Holman is enough of a dodge-to-shoot threat to run by most short-sticks. The Archers did a great job of allowing Holman to attack mismatches without losing their identity. They are still at their best when Holman is popping into passing lanes for stepdown shots. And if the Whips refuse to slide from Holman, then you see late rotations like in that Ambler-to-Schreiber-to-Manny-to-Cuccinello sequence.

9. Welcome back, Eddy Glazener

The Redwoods defense missed Eddy Glazener’s vocal presence last week. They were lost against off-ball exchanges. They had no two slides ready. It was ugly and uncharacteristic. With Glazener back, the Woods were once again dominant defensively.

Glazener, like Baptiste, is a must-mic. Hearing him bark out instructions elevates the broadcast to new heights. He talks his teammates through every step of this pick-and-roll – from the switch, to Epple trying to get back on his matchup, to telling Epple to look away. Then, he finishes the play with a nugget and a chirp.

“EPPLE YOU’RE IN BETWEEN! MY GO! I CAN GO! EPPLE YOU’RE OFF! GET OFF EPPLE! TURN HIM! TURN HIM! GIMME THAT!”

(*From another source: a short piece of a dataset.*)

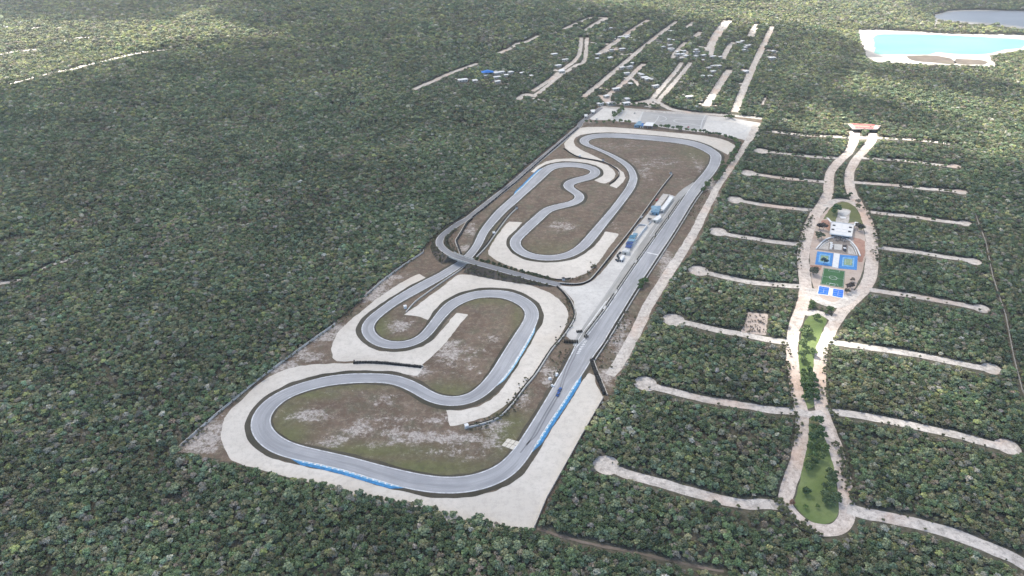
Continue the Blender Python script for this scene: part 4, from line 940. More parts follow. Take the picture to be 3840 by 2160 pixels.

10. Crease Collapse of the Week

As Garrett Epple turns on the jets to fight through this razor pick, his momentum carries him too far upfield, giving Justin Guterding the inside roll. Glazener slides to the inside roll – so Guterding looks to feed where Glazener came from. But as Glazener steers Guterding outside the hash marks, Epple peels toward the paint and picks off this feed to a cutting Jordan Wolf. And just for good measure, Matt Landis is breathing down Wolf’s neck as well.